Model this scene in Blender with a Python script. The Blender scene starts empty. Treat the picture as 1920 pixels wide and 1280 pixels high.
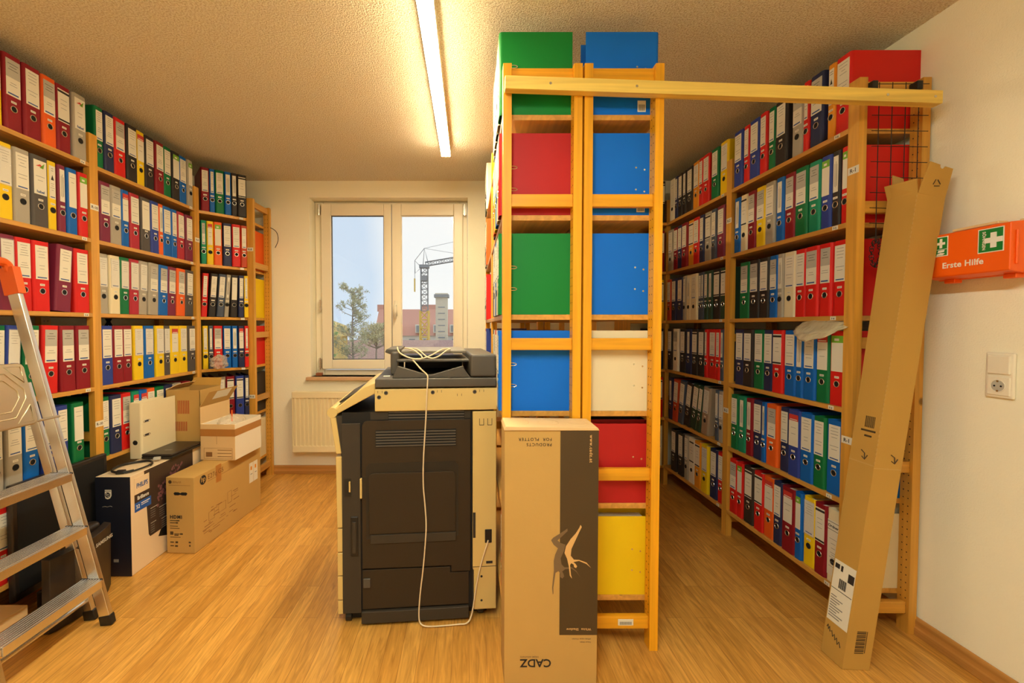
LAMP = 60.0
import bpy, math, random
from mathutils import Vector, Matrix, geometry
random.seed(7)
PI = math.pi
SC = bpy.context.scene
COL = SC.collection
def lin(c):
    return tuple(((x/255)/12.92 if x/255 <= .04045 else ((x/255+.055)/1.055)**2.4) for x in c)

# ---------------------------------------------------------------- materials
def new_mat(name):
    m = bpy.data.materials.new(name); m.use_nodes = True
    nt = m.node_tree; b = nt.nodes['Principled BSDF']
    return m, nt, b
def N(nt, t, **kw):
    n = nt.nodes.new(t)
    for k, v in kw.items(): setattr(n, k, v)
    return n
def plain(name, rgb, rough=.5, metal=0., bump=0., bscale=200., spec=.5, var=.06):
    m, nt, b = new_mat(name)
    b.inputs['Roughness'].default_value = rough; b.inputs['Metallic'].default_value = metal
    b.inputs['Specular IOR Level'].default_value = spec
    c = lin(rgb)
    tc = N(nt, 'ShaderNodeTexCoord')
    no = N(nt, 'ShaderNodeTexNoise'); no.inputs['Scale'].default_value = 9; no.inputs['Detail'].default_value = 3
    nt.links.new(tc.outputs['Object'], no.inputs['Vector'])
    mx = N(nt, 'ShaderNodeMix', data_type='RGBA')
    mx.inputs[6].default_value = (*[x*(1-var) for x in c], 1); mx.inputs[7].default_value = (*[min(1, x*(1+var)) for x in c], 1)
    nt.links.new(no.outputs['Fac'], mx.inputs[0]); nt.links.new(mx.outputs[2], b.inputs['Base Color'])
    if bump:
        n2 = N(nt, 'ShaderNodeTexNoise'); n2.inputs['Scale'].default_value = bscale; n2.inputs['Detail'].default_value = 4
        nt.links.new(tc.outputs['Object'], n2.inputs['Vector'])
        bp = N(nt, 'ShaderNodeBump'); bp.inputs['Strength'].default_value = bump; bp.inputs['Distance'].default_value = .004
        nt.links.new(n2.outputs['Fac'], bp.inputs['Height']); nt.links.new(bp.outputs['Normal'], b.inputs['Normal'])
    return m
def wood(name, rgb, axis, rough=.42, knots=True):
    m, nt, b = new_mat(name)
    b.inputs['Roughness'].default_value = rough
    c = lin(rgb); d = tuple(x*.62 for x in c)
    tc = N(nt, 'ShaderNodeTexCoord'); mp = N(nt, 'ShaderNodeMapping')
    s = [38, 38, 38]; s['xyz'.index(axis)] = 1.6
    mp.inputs['Scale'].default_value = s
    nt.links.new(tc.outputs['Object'], mp.inputs['Vector'])
    no = N(nt, 'ShaderNodeTexNoise'); no.inputs['Scale'].default_value = 1.0; no.inputs['Detail'].default_value = 5; no.inputs['Distortion'].default_value = .6
    nt.links.new(mp.outputs[0], no.inputs['Vector'])
    cr = N(nt, 'ShaderNodeValToRGB'); cr.color_ramp.elements[0].position = .32; cr.color_ramp.elements[1].position = .66
    cr.color_ramp.elements[0].color = (*[x*.78 for x in c], 1); cr.color_ramp.elements[1].color = (*[min(1, x*1.08) for x in c], 1)
    nt.links.new(no.outputs['Fac'], cr.inputs[0])
    out = cr.outputs[0]
    if knots:
        m2 = N(nt, 'ShaderNodeMapping'); s2 = [4.5]*3; s2['xyz'.index(axis)] = 3.0; m2.inputs['Scale'].default_value = s2
        nt.links.new(tc.outputs['Object'], m2.inputs['Vector'])
        vo = N(nt, 'ShaderNodeTexVoronoi'); vo.inputs['Scale'].default_value = 1.0
        nt.links.new(m2.outputs[0], vo.inputs['Vector'])
        k = N(nt, 'ShaderNodeValToRGB'); k.color_ramp.elements[0].position = .03; k.color_ramp.elements[1].position = .06
        k.color_ramp.elements[0].color = (1, 1, 1, 1); k.color_ramp.elements[1].color = (0, 0, 0, 1)
        nt.links.new(vo.outputs['Distance'], k.inputs[0])
        mx = N(nt, 'ShaderNodeMix', data_type='RGBA'); mx.inputs[7].default_value = (*[x*.28 for x in c], 1)
        nt.links.new(k.outputs[0], mx.inputs[0]); nt.links.new(out, mx.inputs[6]); out = mx.outputs[2]
    nt.links.new(out, b.inputs['Base Color'])
    return m
def emit(name, rgb, strength):
    m, nt, b = new_mat(name)
    b.inputs['Base Color'].default_value = (.8, .8, .8, 1)
    b.inputs['Emission Color'].default_value = (*rgb, 1); b.inputs['Emission Strength'].default_value = strength
    return m

M = {}
M['pine_x'] = wood('pine_x', (220, 160, 64), 'x'); M['pine_y'] = wood('pine_y', (212, 154, 68), 'y'); M['pine_z'] = wood('pine_z', (220, 160, 62), 'z')
M['ypine_x'] = wood('yellow_pine_x', (240, 168, 30), 'x'); M['ypine_y'] = wood('yellow_pine_y', (220, 160, 74), 'y'); M['ypine_z'] = wood('yellow_pine_z', (242, 170, 26), 'z')
M['batten'] = wood('batten_pine', (250, 212, 104), 'x', .5)
M['skirting'] = wood('skirting_oak', (196, 138, 70), 'y', .4, False); M['skirting_x'] = wood('skirting_oak_x', (196, 138, 70), 'x', .4, False)
M['sill'] = plain('sill_stone', (205, 165, 125), .4, bump=.05)
M['wall'] = plain('wall_plaster', (250, 244, 220), .9, bump=.35, bscale=160, var=.015)
M['white'] = plain('white_plastic', (240, 232, 212), .4, var=.01)
M['winwhite'] = plain('window_pvc', (240, 230, 208), .35, var=.01)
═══
→ Exercise objective: Begin at the first line of the data above and repeat each line exactly, stopping after the line containing "return tuple(((x/255)/12.92 if". Omit the pictures.

→ Solution for this exercise:
Model this scene in Blender with a Python script. The Blender scene starts empty. Treat the picture as 1920 pixels wide and 1280 pixels high.
LAMP = 60.0
import bpy, math, random
from mathutils import Vector, Matrix, geometry
random.seed(7)
PI = math.pi
SC = bpy.context.scene
COL = SC.collection
def lin(c):
    return tuple(((x/255)/12.92 if x/255 <= .04045 else ((x/255+.055)/1.055)**2.4) for x in c)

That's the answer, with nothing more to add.